One thing that can really sap our energy, and our ability to think critically, is constantly being lied to. Our bosses. Advertisers. Republicans. Democrats. Tea partiers. News outlets, especially cable.

 

My wife claims that I am a conspiracy theorist par excellence. Maybe so. But consider this: Everything I've mentioned above involves huge corporations or conglomerates in one way or another. These companies have only two loyalties: investors (often themselves huge companies) and executives (with salaries thousands of multiples of our own and no desire to close the gap). There is huge motivation to keep us workers and consumers docile and easy to manage. It's working, too.

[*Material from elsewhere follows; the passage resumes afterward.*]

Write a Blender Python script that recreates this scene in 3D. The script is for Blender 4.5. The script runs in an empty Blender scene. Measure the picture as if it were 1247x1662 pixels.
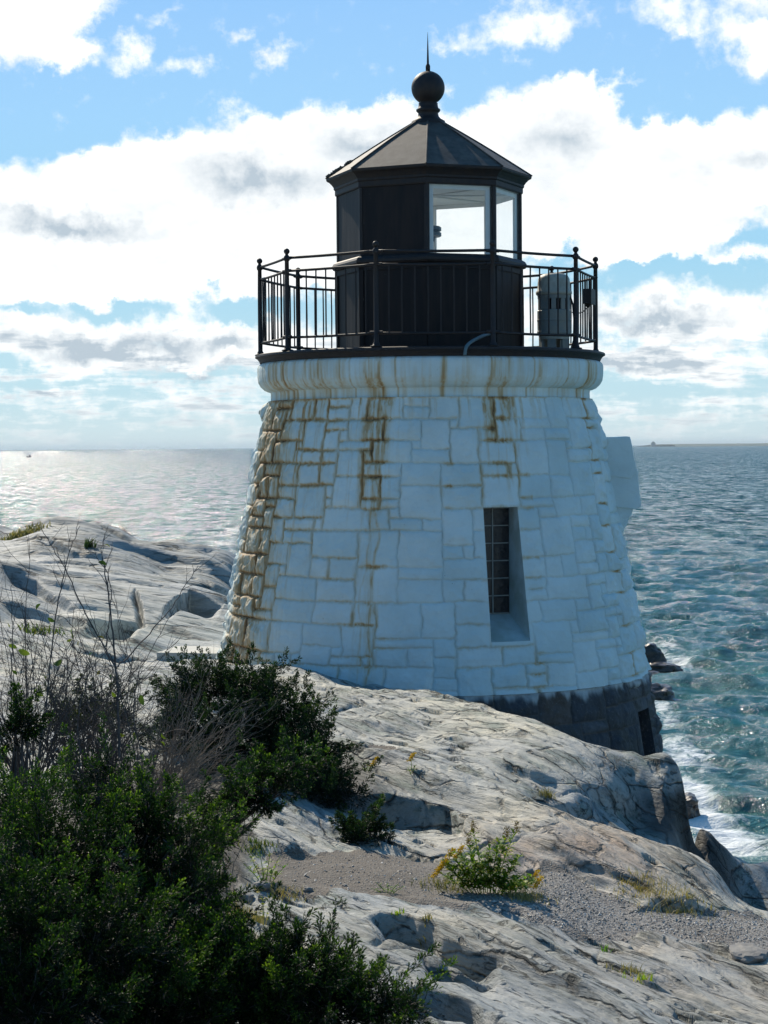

Real income for 90% of us or so has stagnated or gone down over the past couple of decades, while it has skyrocketed for much of the executive class. And we sit here numb and docile. Don't we?

 

We are not about to start a revolution to bring down the large corporations or get millions of people to rediscover their ungelded selves. But we can make personal efforts to enhance our individual lives: Cut out, or cut down, on the booze. Eat real food. Get out of the cubicle and walk around, even into other departments. Move around more anyway. Watch TV more selectively. Turn off the news, or at least realize it's for entertainment and for selling stuff. Dig for more information to make better purchasing decisions, better political decisions, better life decisions.

 

And maybe we'll discover we've grown a pair.